_GIVEN MATERIAL_
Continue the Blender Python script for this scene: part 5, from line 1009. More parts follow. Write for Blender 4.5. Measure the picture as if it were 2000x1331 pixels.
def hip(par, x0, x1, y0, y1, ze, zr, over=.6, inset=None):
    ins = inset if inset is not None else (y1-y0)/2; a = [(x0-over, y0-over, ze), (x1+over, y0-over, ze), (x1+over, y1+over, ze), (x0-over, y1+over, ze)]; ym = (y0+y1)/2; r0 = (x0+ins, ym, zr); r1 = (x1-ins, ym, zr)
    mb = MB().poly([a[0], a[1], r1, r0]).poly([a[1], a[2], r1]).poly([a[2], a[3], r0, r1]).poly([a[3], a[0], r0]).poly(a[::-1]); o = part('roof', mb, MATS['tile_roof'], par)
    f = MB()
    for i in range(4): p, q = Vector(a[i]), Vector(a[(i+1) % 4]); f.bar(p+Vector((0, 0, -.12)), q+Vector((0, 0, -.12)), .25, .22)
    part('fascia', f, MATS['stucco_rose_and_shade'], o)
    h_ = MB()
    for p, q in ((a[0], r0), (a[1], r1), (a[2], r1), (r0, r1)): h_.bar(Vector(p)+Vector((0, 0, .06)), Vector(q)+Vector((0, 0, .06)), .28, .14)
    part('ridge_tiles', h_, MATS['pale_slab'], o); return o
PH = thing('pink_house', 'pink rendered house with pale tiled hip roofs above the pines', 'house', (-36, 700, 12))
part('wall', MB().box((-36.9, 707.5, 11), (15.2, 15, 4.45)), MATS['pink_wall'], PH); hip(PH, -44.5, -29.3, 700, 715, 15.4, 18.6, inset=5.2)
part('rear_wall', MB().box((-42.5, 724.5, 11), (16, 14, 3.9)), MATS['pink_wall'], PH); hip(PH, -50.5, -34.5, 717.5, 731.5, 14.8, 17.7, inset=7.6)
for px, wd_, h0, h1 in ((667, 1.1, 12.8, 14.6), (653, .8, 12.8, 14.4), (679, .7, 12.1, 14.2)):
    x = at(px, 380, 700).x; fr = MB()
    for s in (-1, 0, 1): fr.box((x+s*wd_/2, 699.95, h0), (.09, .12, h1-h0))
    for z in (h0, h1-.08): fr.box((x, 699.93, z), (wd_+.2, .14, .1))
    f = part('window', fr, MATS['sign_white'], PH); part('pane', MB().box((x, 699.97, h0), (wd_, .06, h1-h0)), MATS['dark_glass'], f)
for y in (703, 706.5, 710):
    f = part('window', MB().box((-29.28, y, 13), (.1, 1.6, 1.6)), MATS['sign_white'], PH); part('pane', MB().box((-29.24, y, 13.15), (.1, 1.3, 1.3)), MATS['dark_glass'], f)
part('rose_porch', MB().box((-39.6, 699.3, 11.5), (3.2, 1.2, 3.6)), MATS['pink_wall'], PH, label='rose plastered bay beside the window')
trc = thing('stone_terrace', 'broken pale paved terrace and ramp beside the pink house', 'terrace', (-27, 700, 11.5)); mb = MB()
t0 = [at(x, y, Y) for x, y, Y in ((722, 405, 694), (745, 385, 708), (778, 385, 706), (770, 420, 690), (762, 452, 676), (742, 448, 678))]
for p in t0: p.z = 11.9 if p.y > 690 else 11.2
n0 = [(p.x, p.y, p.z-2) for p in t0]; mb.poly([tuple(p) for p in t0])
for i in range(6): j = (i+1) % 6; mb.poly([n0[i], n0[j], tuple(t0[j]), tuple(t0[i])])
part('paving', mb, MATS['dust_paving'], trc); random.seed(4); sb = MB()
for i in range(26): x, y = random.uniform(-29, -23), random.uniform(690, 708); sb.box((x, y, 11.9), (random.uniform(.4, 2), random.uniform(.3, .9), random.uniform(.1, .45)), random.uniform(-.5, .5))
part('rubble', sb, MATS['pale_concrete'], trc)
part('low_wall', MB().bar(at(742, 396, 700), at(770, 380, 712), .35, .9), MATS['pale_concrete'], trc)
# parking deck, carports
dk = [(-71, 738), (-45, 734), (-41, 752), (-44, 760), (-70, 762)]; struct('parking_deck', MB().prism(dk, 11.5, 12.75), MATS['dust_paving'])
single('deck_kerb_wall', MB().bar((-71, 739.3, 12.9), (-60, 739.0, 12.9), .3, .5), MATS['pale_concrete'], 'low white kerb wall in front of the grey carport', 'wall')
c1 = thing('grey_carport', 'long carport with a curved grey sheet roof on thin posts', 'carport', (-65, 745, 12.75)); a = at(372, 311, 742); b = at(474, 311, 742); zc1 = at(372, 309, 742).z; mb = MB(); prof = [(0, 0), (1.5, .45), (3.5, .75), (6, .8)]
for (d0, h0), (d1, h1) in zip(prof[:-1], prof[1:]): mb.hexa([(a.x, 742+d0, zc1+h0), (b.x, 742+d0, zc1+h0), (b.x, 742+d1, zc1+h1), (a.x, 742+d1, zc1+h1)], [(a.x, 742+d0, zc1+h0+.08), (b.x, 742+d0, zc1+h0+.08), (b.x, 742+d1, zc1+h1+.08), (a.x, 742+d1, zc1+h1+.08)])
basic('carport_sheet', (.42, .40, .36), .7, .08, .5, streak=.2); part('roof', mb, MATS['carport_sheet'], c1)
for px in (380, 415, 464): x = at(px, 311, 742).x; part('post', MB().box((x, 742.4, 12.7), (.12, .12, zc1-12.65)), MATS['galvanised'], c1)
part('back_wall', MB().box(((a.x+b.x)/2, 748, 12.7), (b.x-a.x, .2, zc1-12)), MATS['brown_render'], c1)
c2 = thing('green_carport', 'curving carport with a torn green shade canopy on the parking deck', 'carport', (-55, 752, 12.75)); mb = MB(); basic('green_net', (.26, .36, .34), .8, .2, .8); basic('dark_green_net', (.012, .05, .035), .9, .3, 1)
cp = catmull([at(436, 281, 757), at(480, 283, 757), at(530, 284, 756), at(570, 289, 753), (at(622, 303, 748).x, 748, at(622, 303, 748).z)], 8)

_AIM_
Write every line of the material above again, exactly.

_ANSWER TO THE EXERCISE_
Continue the Blender Python script for this scene: part 5, from line 1009. More parts follow. Write for Blender 4.5. Measure the picture as if it were 2000x1331 pixels.
def hip(par, x0, x1, y0, y1, ze, zr, over=.6, inset=None):
    ins = inset if inset is not None else (y1-y0)/2; a = [(x0-over, y0-over, ze), (x1+over, y0-over, ze), (x1+over, y1+over, ze), (x0-over, y1+over, ze)]; ym = (y0+y1)/2; r0 = (x0+ins, ym, zr); r1 = (x1-ins, ym, zr)
    mb = MB().poly([a[0], a[1], r1, r0]).poly([a[1], a[2], r1]).poly([a[2], a[3], r0, r1]).poly([a[3], a[0], r0]).poly(a[::-1]); o = part('roof', mb, MATS['tile_roof'], par)
    f = MB()
    for i in range(4): p, q = Vector(a[i]), Vector(a[(i+1) % 4]); f.bar(p+Vector((0, 0, -.12)), q+Vector((0, 0, -.12)), .25, .22)
    part('fascia', f, MATS['stucco_rose_and_shade'], o)
    h_ = MB()
    for p, q in ((a[0], r0), (a[1], r1), (a[2], r1), (r0, r1)): h_.bar(Vector(p)+Vector((0, 0, .06)), Vector(q)+Vector((0, 0, .06)), .28, .14)
    part('ridge_tiles', h_, MATS['pale_slab'], o); return o
PH = thing('pink_house', 'pink rendered house with pale tiled hip roofs above the pines', 'house', (-36, 700, 12))
part('wall', MB().box((-36.9, 707.5, 11), (15.2, 15, 4.45)), MATS['pink_wall'], PH); hip(PH, -44.5, -29.3, 700, 715, 15.4, 18.6, inset=5.2)
part('rear_wall', MB().box((-42.5, 724.5, 11), (16, 14, 3.9)), MATS['pink_wall'], PH); hip(PH, -50.5, -34.5, 717.5, 731.5, 14.8, 17.7, inset=7.6)
for px, wd_, h0, h1 in ((667, 1.1, 12.8, 14.6), (653, .8, 12.8, 14.4), (679, .7, 12.1, 14.2)):
    x = at(px, 380, 700).x; fr = MB()
    for s in (-1, 0, 1): fr.box((x+s*wd_/2, 699.95, h0), (.09, .12, h1-h0))
    for z in (h0, h1-.08): fr.box((x, 699.93, z), (wd_+.2, .14, .1))
    f = part('window', fr, MATS['sign_white'], PH); part('pane', MB().box((x, 699.97, h0), (wd_, .06, h1-h0)), MATS['dark_glass'], f)
for y in (703, 706.5, 710):
    f = part('window', MB().box((-29.28, y, 13), (.1, 1.6, 1.6)), MATS['sign_white'], PH); part('pane', MB().box((-29.24, y, 13.15), (.1, 1.3, 1.3)), MATS['dark_glass'], f)
part('rose_porch', MB().box((-39.6, 699.3, 11.5), (3.2, 1.2, 3.6)), MATS['pink_wall'], PH, label='rose plastered bay beside the window')
trc = thing('stone_terrace', 'broken pale paved terrace and ramp beside the pink house', 'terrace', (-27, 700, 11.5)); mb = MB()
t0 = [at(x, y, Y) for x, y, Y in ((722, 405, 694), (745, 385, 708), (778, 385, 706), (770, 420, 690), (762, 452, 676), (742, 448, 678))]
for p in t0: p.z = 11.9 if p.y > 690 else 11.2
n0 = [(p.x, p.y, p.z-2) for p in t0]; mb.poly([tuple(p) for p in t0])
for i in range(6): j = (i+1) % 6; mb.poly([n0[i], n0[j], tuple(t0[j]), tuple(t0[i])])
part('paving', mb, MATS['dust_paving'], trc); random.seed(4); sb = MB()
for i in range(26): x, y = random.uniform(-29, -23), random.uniform(690, 708); sb.box((x, y, 11.9), (random.uniform(.4, 2), random.uniform(.3, .9), random.uniform(.1, .45)), random.uniform(-.5, .5))
part('rubble', sb, MATS['pale_concrete'], trc)
part('low_wall', MB().bar(at(742, 396, 700), at(770, 380, 712), .35, .9), MATS['pale_concrete'], trc)
# parking deck, carports
dk = [(-71, 738), (-45, 734), (-41, 752), (-44, 760), (-70, 762)]; struct('parking_deck', MB().prism(dk, 11.5, 12.75), MATS['dust_paving'])
single('deck_kerb_wall', MB().bar((-71, 739.3, 12.9), (-60, 739.0, 12.9), .3, .5), MATS['pale_concrete'], 'low white kerb wall in front of the grey carport', 'wall')
c1 = thing('grey_carport', 'long carport with a curved grey sheet roof on thin posts', 'carport', (-65, 745, 12.75)); a = at(372, 311, 742); b = at(474, 311, 742); zc1 = at(372, 309, 742).z; mb = MB(); prof = [(0, 0), (1.5, .45), (3.5, .75), (6, .8)]
for (d0, h0), (d1, h1) in zip(prof[:-1], prof[1:]): mb.hexa([(a.x, 742+d0, zc1+h0), (b.x, 742+d0, zc1+h0), (b.x, 742+d1, zc1+h1), (a.x, 742+d1, zc1+h1)], [(a.x, 742+d0, zc1+h0+.08), (b.x, 742+d0, zc1+h0+.08), (b.x, 742+d1, zc1+h1+.08), (a.x, 742+d1, zc1+h1+.08)])
basic('carport_sheet', (.42, .40, .36), .7, .08, .5, streak=.2); part('roof', mb, MATS['carport_sheet'], c1)
for px in (380, 415, 464): x = at(px, 311, 742).x; part('post', MB().box((x, 742.4, 12.7), (.12, .12, zc1-12.65)), MATS['galvanised'], c1)
part('back_wall', MB().box(((a.x+b.x)/2, 748, 12.7), (b.x-a.x, .2, zc1-12)), MATS['brown_render'], c1)
c2 = thing('green_carport', 'curving carport with a torn green shade canopy on the parking deck', 'carport', (-55, 752, 12.75)); mb = MB(); basic('green_net', (.26, .36, .34), .8, .2, .8); basic('dark_green_net', (.012, .05, .035), .9, .3, 1)
cp = catmull([at(436, 281, 757), at(480, 283, 757), at(530, 284, 756), at(570, 289, 753), (at(622, 303, 748).x, 748, at(622, 303, 748).z)], 8)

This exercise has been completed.